One of the key talking points is the move towards introducing more competition into the water sector. The “C” word has been the elephant in the room for a number of years now, and those of us who have dared to utter the word have often been told politely to shut up. Well, it is clear that we are all going to be talking a lot more about this in future.
While retail competition for domestic customers is sensibly ruled out, the government has said it will take steps to make the existing retail competition for business customers more effective. This move is long overdue. We have positioned Severn Trent to be able to take advantage of increased competitive opportunities in this market. We expect competition will largely be around service innovation, rather than price alone. 
We are supportive of scrapping the cost principle, which, if implemented correctly, could give customers a better deal by promoting competition where it is appropriate. But it needs to be replaced with something more sensible. Given the minefield of complexity and legal cases, Ofwat would be well advised to work alongside the Office of Fair Trading in designing a better system of access prices rather than rushing to a conclusion with the risk of passing the cost on to domestic customers. This may mean waiting to abolish the cost principle from law and not leaving the industry in limbo.

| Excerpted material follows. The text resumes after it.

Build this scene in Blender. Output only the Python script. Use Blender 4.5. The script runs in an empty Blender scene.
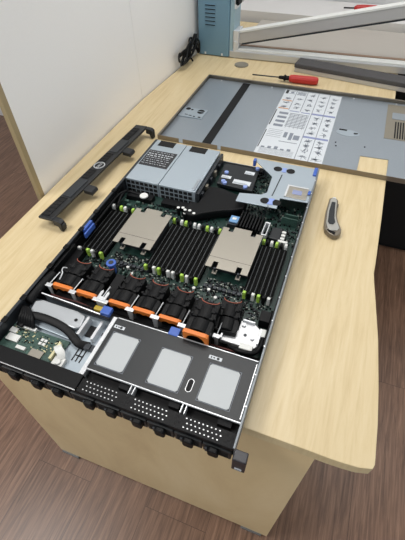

Changes to the Water Services Licence to introduce upstream competition should be treated with equal caution in our view because investors might fear the weakening of the fundamental business model.

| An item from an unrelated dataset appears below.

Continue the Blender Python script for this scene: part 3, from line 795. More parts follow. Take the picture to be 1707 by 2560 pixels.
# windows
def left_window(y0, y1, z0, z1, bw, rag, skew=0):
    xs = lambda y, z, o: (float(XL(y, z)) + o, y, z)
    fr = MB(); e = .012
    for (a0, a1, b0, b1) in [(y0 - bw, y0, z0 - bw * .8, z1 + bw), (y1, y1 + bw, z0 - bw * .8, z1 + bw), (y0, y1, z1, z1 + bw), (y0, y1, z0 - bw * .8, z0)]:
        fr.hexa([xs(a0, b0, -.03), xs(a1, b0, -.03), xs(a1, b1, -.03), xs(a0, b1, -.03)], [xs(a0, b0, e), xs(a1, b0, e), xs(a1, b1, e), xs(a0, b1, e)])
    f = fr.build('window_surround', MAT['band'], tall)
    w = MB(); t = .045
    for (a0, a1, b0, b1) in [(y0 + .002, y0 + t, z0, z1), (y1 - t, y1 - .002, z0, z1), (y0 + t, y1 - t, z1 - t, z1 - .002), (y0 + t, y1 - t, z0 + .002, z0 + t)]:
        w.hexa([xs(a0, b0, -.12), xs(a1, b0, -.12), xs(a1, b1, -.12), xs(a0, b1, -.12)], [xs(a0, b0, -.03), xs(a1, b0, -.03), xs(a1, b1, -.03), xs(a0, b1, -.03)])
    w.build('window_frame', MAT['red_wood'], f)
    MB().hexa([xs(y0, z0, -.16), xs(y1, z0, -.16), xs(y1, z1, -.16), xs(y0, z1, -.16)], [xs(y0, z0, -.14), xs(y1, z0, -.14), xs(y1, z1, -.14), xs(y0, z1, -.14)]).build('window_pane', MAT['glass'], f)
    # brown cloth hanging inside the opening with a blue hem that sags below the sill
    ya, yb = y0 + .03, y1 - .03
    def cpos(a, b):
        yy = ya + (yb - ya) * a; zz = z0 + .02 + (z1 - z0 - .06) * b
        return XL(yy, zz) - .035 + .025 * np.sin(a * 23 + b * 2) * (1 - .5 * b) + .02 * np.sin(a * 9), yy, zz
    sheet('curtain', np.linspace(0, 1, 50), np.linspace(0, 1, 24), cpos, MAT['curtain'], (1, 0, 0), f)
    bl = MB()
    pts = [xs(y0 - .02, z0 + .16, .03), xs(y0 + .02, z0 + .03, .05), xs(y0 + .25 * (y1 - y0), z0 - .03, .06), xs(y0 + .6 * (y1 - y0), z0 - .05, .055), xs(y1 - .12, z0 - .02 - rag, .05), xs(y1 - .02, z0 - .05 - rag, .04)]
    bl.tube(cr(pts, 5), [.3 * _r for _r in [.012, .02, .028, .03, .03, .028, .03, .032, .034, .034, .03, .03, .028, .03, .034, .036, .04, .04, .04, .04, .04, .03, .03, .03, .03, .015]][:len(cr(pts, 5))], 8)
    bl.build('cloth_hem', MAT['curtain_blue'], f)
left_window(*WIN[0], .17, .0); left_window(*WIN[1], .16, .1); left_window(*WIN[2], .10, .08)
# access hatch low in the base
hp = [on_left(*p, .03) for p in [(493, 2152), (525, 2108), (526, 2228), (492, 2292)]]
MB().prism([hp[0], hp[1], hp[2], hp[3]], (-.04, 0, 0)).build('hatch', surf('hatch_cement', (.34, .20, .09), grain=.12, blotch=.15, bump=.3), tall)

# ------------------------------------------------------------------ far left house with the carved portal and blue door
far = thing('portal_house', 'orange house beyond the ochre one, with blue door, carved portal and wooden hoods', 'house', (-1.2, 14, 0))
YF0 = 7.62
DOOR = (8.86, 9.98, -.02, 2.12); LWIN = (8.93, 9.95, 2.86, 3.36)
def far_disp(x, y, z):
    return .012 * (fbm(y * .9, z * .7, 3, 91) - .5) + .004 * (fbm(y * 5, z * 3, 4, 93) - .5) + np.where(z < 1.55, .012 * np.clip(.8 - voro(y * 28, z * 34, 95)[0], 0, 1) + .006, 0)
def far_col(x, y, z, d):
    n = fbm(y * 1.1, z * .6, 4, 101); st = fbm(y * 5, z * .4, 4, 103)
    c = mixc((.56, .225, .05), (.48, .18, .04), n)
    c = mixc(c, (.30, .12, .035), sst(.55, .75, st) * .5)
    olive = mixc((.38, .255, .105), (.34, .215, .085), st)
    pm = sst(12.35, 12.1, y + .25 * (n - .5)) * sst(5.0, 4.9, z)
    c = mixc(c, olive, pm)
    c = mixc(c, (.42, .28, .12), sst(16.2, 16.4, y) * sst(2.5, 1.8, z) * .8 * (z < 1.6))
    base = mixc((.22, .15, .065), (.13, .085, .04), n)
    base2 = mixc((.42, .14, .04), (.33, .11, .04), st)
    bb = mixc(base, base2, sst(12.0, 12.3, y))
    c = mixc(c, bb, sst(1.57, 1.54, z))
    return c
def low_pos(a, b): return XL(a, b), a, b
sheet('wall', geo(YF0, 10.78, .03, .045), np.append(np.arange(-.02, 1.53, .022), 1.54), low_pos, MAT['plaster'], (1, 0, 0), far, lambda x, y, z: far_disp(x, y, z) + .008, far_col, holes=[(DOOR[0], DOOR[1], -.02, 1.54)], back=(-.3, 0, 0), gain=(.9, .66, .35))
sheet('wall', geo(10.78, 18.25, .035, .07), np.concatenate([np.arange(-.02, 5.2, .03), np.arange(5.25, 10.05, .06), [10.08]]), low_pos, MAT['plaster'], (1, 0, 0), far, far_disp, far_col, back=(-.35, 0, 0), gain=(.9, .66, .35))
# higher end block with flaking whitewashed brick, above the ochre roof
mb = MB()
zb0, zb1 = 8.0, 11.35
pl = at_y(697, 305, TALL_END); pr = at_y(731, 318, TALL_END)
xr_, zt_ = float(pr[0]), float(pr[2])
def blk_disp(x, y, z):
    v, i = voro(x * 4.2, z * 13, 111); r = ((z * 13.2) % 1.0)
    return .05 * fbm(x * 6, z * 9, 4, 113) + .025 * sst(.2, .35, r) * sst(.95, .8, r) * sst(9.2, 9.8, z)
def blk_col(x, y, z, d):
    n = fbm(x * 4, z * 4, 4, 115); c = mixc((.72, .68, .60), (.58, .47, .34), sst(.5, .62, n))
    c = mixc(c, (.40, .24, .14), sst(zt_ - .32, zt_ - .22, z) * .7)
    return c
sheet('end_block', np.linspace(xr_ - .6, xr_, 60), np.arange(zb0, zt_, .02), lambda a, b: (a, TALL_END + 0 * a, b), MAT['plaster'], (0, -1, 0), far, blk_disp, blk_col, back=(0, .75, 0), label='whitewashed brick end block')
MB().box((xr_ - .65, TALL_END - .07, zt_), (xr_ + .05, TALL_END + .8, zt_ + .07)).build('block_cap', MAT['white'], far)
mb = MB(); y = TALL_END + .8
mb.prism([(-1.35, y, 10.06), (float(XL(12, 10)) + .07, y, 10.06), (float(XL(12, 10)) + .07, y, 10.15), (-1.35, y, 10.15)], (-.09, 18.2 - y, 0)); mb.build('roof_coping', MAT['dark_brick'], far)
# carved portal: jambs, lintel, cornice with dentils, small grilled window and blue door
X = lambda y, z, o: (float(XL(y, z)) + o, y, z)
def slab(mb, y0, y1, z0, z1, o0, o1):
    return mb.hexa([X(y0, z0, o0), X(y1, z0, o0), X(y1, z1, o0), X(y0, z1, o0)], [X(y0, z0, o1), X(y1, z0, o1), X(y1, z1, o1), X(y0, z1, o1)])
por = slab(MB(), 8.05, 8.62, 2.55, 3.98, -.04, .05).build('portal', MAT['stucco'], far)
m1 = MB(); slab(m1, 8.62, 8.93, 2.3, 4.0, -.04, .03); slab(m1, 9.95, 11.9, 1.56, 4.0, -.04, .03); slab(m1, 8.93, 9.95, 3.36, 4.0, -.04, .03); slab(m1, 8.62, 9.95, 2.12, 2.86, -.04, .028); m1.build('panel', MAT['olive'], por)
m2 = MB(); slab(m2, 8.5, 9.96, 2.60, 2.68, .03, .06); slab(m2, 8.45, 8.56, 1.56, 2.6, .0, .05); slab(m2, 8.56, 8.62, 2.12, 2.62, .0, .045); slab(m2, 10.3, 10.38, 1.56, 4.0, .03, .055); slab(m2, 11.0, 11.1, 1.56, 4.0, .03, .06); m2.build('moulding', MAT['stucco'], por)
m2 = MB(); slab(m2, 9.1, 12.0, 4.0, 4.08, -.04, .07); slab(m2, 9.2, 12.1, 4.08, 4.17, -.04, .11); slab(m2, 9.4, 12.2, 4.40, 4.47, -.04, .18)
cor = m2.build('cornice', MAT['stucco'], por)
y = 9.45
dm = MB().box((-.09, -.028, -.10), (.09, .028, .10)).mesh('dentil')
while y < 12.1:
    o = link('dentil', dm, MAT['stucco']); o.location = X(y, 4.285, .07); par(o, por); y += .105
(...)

On mergers and acquisitions, relaxation of the merger thresholds is not particularly significant, but clearly the government sees the benefits of network scale in delivering security of supply and resilience and is signalling that it is not adverse to larger mergers under certain conditions. Again, we would like to see more discussion on this subject. Our long-held view is that with 22 companies, there is certainly room for further consolidation.
In summary, the case for change has already been made and the direction is set. The water sector has performed well since privatisation, but we are in a very different position to where we were 20 years ago and continuing in the same way is
not sustainable or affordable. Water For Life is the start of a process of breaking down some of the rigidity that has grown to characterise our sector over the past two decades by creating space for competition and in so doing, creating more flexibility. This will enable us to meet the challenges of climate change, affordability and carbon reduction.
Our call to the sector would be to engage. Whatever points of concern we have got about elements of its application, we should get behind the Water White Paper and figure out the best outcomes.
Tony Wray, chief executive, Severn Trent.